▼▼▼

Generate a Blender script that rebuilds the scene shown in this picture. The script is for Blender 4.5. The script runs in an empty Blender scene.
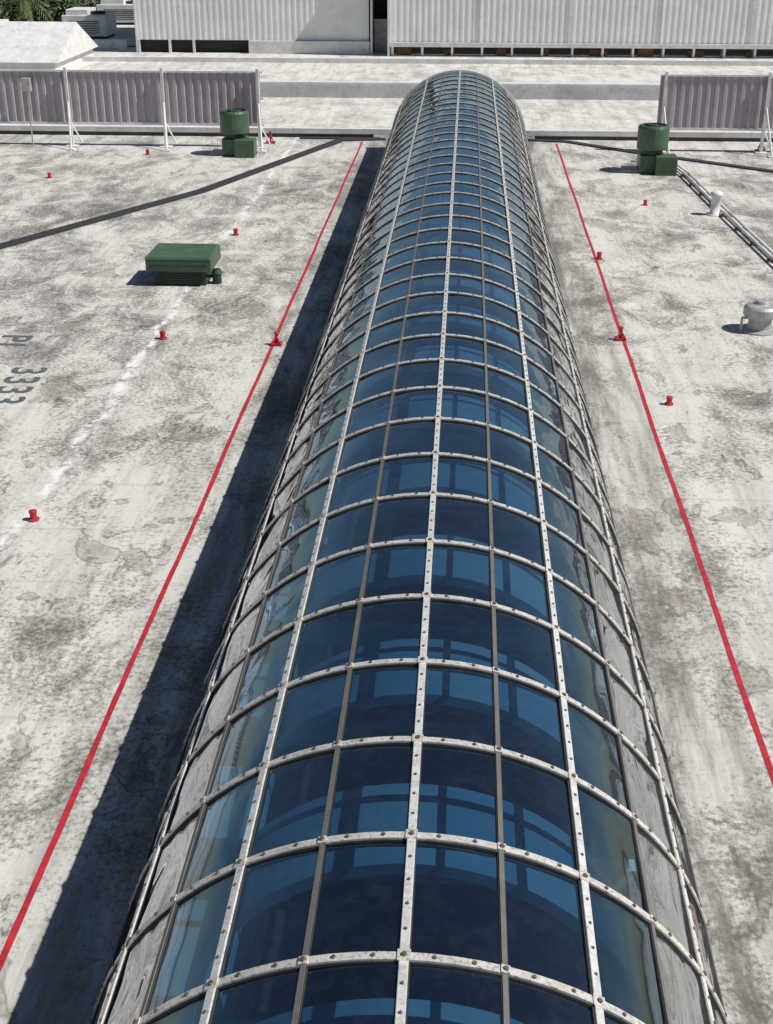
import bpy, math, random
from mathutils import Vector, Matrix
random.seed(7)
S=bpy.context.scene
C=S.collection
sin,cos,pi=math.sin,math.cos,math.pi

# ------------------------------------------------------------ materials
def newmat(name):
    m=bpy.data.materials.new(name); m.use_nodes=True
    nt=m.node_tree; nt.nodes.clear()
    out=nt.nodes.new('ShaderNodeOutputMaterial')
    return m,nt,out
def N(nt,t,**k):
    n=nt.nodes.new(t)
    for a,b in k.items(): setattr(n,a,b)
    return n
def L(nt,a,b): nt.links.new(a,b)
def noise(nt,vec,scale,detail=6,rough=.55,dist=0):
    n=N(nt,'ShaderNodeTexNoise'); n.inputs['Scale'].default_value=scale
    n.inputs['Detail'].default_value=detail; n.inputs['Roughness'].default_value=rough
    n.inputs['Distortion'].default_value=dist
    L(nt,vec,n.inputs['Vector']); return n.outputs['Fac']
def mp(nt,vec,sc=(1,1,1),loc=(0,0,0),rot=(0,0,0)):
    n=N(nt,'ShaderNodeMapping'); n.inputs['Scale'].default_value=sc
    n.inputs['Location'].default_value=loc; n.inputs['Rotation'].default_value=rot
    L(nt,vec,n.inputs['Vector']); return n.outputs[0]
def ramp(nt,fac,stops):
    r=N(nt,'ShaderNodeValToRGB'); e=r.color_ramp.elements
    e[0].position,e[0].color=stops[0][0],(*stops[0][1],1)
    e[1].position,e[1].color=stops[1][0],(*stops[1][1],1)
    for p,c in stops[2:]:
        x=e.new(p); x.color=(*c,1)
    L(nt,fac,r.inputs[0]); return r.outputs[0]
def g(x): return (x,x,x)
def math_(nt,op,a,b=None,c=None,clamp=False):
    n=N(nt,'ShaderNodeMath',operation=op); n.use_clamp=clamp
    for i,v in enumerate((a,b,c)):
        if v is None: continue
        if isinstance(v,(int,float)): n.inputs[i].default_value=v
        else: L(nt,v,n.inputs[i])
    return n.outputs[0]
def mix(nt,fac,a,b,bt='MIX'):
    n=N(nt,'ShaderNodeMix',data_type='RGBA',blend_type=bt)
    for i,v in ((0,fac),(6,a),(7,b)):
        if isinstance(v,(int,float)): n.inputs[i].default_value=v
        elif isinstance(v,tuple): n.inputs[i].default_value=(*v,1)
        else: L(nt,v,n.inputs[i])
    return n.outputs[2]
def pos(nt):
    return N(nt,'ShaderNodeNewGeometry').outputs['Position']
def principled(nt,out,col,rough=.6,metal=0,bump=None,bs=.3,bd=.02,spec=.5):
    p=N(nt,'ShaderNodeBsdfPrincipled')
    for k,v in (('Base Color',col),('Roughness',rough),('Metallic',metal)):
        if isinstance(v,(int,float)): p.inputs[k].default_value=v
        elif isinstance(v,tuple): p.inputs[k].default_value=(*v,1)
        else: L(nt,v,p.inputs[k])
    p.inputs['Specular IOR Level'].default_value=spec
    if bump is not None:
        b=N(nt,'ShaderNodeBump'); b.inputs['Strength'].default_value=bs; b.inputs['Distance'].default_value=bd
        L(nt,bump,b.inputs['Height']); L(nt,b.outputs[0],p.inputs['Normal'])
    L(nt,p.outputs[0],out.inputs[0]); return p
def simple(name,col,rough=.6,metal=0,var=.35,sc=3,dirt=None):
    m,nt,out=newmat(name); P=pos(nt)
    n1=noise(nt,P,sc,4,.6)
    lo=tuple(c*(1-var) for c in col); hi=tuple(min(1,c*(1+var*.6)) for c in col)
    c=ramp(nt,n1,[(.3,lo),(.7,hi)])
    if dirt:
        d=ramp(nt,noise(nt,P,sc*2.7,5,.7,1),[(.52,g(0)),(.72,g(1))])
        c=mix(nt,math_(nt,'MULTIPLY',d,.7),c,dirt)
    principled(nt,out,c,rough,metal)
    return m

def roof_mat(name,base=.56,dirty=1.0,trail=True):
    m,nt,out=newmat(name); P=pos(nt)
    big=noise(nt,mp(nt,P,(.13,.08,1)),1,3,.6,.4)
    med=noise(nt,mp(nt,P,(.60,.40,1),(11,3,0)),1,8,.78,.5)
    streak=noise(nt,mp(nt,P,(1.9,.20,1),(3,9,0)),1,6,.76,.3)
    fine=noise(nt,P,11,4,.8)
    b=base
    col=ramp(nt,big,[(.32,(b*.86,b*.83,b*.775)),(.68,(b*1.10,b*1.07,b*1.01))])
    col=mix(nt,.58,col,ramp(nt,streak,[(.30,(b*.50,b*.475,b*.435)),(.53,(b*1.10,b*1.07,b*1.01))]))
    # mildew patches, broken up by the finer noise
    mm=math_(nt,'ADD',math_(nt,'MULTIPLY',big,.36),math_(nt,'ADD',math_(nt,'MULTIPLY',med,.68),math_(nt,'MULTIPLY',fine,.38)))
    mask=ramp(nt,mm,[(.685,g(0)),(.75,g(.5)),(.84,g(1))])
    col=mix(nt,math_(nt,'MULTIPLY',mask,.95*dirty,clamp=True),col,(.12,.112,.10))
    # black speckle
    sp=ramp(nt,fine,[(.50,g(0)),(.64,g(1))])
    spm=ramp(nt,med,[(.40,g(.14)),(.59,g(1))])
    col=mix(nt,math_(nt,'MULTIPLY',math_(nt,'MULTIPLY',sp,spm),.66*dirty),col,(.13,.12,.106))
    # dried puddle rims
    pn=noise(nt,mp(nt,P,(.75,.5,1),(70,12,0)),1,4,.6,.4)
    rim=math_(nt,'SUBTRACT',1.0,math_(nt,'MULTIPLY',math_(nt,'ABSOLUTE',math_(nt,'SUBTRACT',pn,.60)),60),clamp=True)
    pud=ramp(nt,pn,[(.595,g(0)),(.64,g(1))])
    col=mix(nt,math_(nt,'MULTIPLY',math_(nt,'MULTIPLY',pud,fine),1.0*dirty,clamp=True),col,(.23,.195,.155))
    col=mix(nt,math_(nt,'MULTIPLY',math_(nt,'MULTIPLY',rim,med),1.3*dirty,clamp=True),col,(.09,.08,.07))
    if trail:
        # hairline cracks
        v=N(nt,'ShaderNodeTexVoronoi',feature='DISTANCE_TO_EDGE'); v.inputs['Scale'].default_value=1
        wob=N(nt,'ShaderNodeCombineXYZ'); L(nt,med,wob.inputs[0]); L(nt,streak,wob.inputs[1])
        ad=N(nt,'ShaderNodeVectorMath',operation='ADD'); L(nt,mp(nt,P,(.45,.33,0)),ad.inputs[0]); L(nt,wob.outputs[0],ad.inputs[1])
        L(nt,ad.outputs[0],v.inputs['Vector'])
        ck=math_(nt,'SUBTRACT',1.0,math_(nt,'MULTIPLY',v.outputs['Distance'],80),clamp=True)
        ckm=ramp(nt,big,[(.45,g(0)),(.6,g(1))])
        col=mix(nt,math_(nt,'MULTIPLY',math_(nt,'MULTIPLY',ck,ckm),.6*dirty),col,(.14,.13,.12))
        sx=N(nt,'ShaderNodeSeparateXYZ'); L(nt,P,sx.inputs[0])
        X=sx.outputs[0]
        # runoff dirt beside the curb (both sides), colour darkened to deepen the vault's shadow
        dx=math_(nt,'ABSOLUTE',math_(nt,'ADD',X,.3))
        run_shade=math_(nt,'SUBTRACT',1.0,math_(nt,'MULTIPLY',math_(nt,'SUBTRACT',dx,3.0),.55),clamp=True)
        col=mix(nt,math_(nt,'MULTIPLY',math_(nt,'MULTIPLY',run_shade,ramp(nt,streak,[(.40,g(1)),(.62,g(.25))])),.9),col,(.12,.112,.102))
        # repainted seam: broken white trail
        w=math_(nt,'ADD',X,math_(nt,'MULTIPLY',pn,.9))
        d=math_(nt,'ABSOLUTE',math_(nt,'ADD',w,7.2))
        tm=math_(nt,'SUBTRACT',1.0,math_(nt,'MULTIPLY',d,6.0),clamp=True)
        tm=math_(nt,'MULTIPLY',tm,ramp(nt,noise(nt,mp(nt,P,(2.4,1.7,1)),1,4,.8),[(.44,g(0)),(.54,g(1))]))
        col=mix(nt,math_(nt,'MULTIPLY',tm,1.2,clamp=True),col,(.76,.75,.73))
        # faint membrane laps
        lap=math_(nt,'ABSOLUTE',math_(nt,'SUBTRACT',math_(nt,'FRACT',math_(nt,'MULTIPLY',math_(nt,'ADD',sx.outputs[1],math_(nt,'MULTIPLY',med,.3)),1/1.9)),.5))
        lm=math_(nt,'SUBTRACT',1.0,math_(nt,'MULTIPLY',lap,30),clamp=True)
        col=mix(nt,math_(nt,'MULTIPLY',math_(nt,'MULTIPLY',lm,pn),.45),col,(.22,.21,.20))
    principled(nt,out,col,.85,0,fine,.5,.02,.25)
    return m
M_roof=roof_mat('roof_coating',.60)
M_roof2=roof_mat('roof_coating_clean',.66,.5,False)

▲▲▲

• _Task description_:
Everything from the first line to the line with "sin,cos,pi=math.sin,math.cos,math.pi" must be repeated exactly, and nothing else. Leave the pictures out.

• _Worked solution_:
Generate a Blender script that rebuilds the scene shown in this picture. The script is for Blender 4.5. The script runs in an empty Blender scene.
import bpy, math, random
from mathutils import Vector, Matrix
random.seed(7)
S=bpy.context.scene
C=S.collection
sin,cos,pi=math.sin,math.cos,math.pi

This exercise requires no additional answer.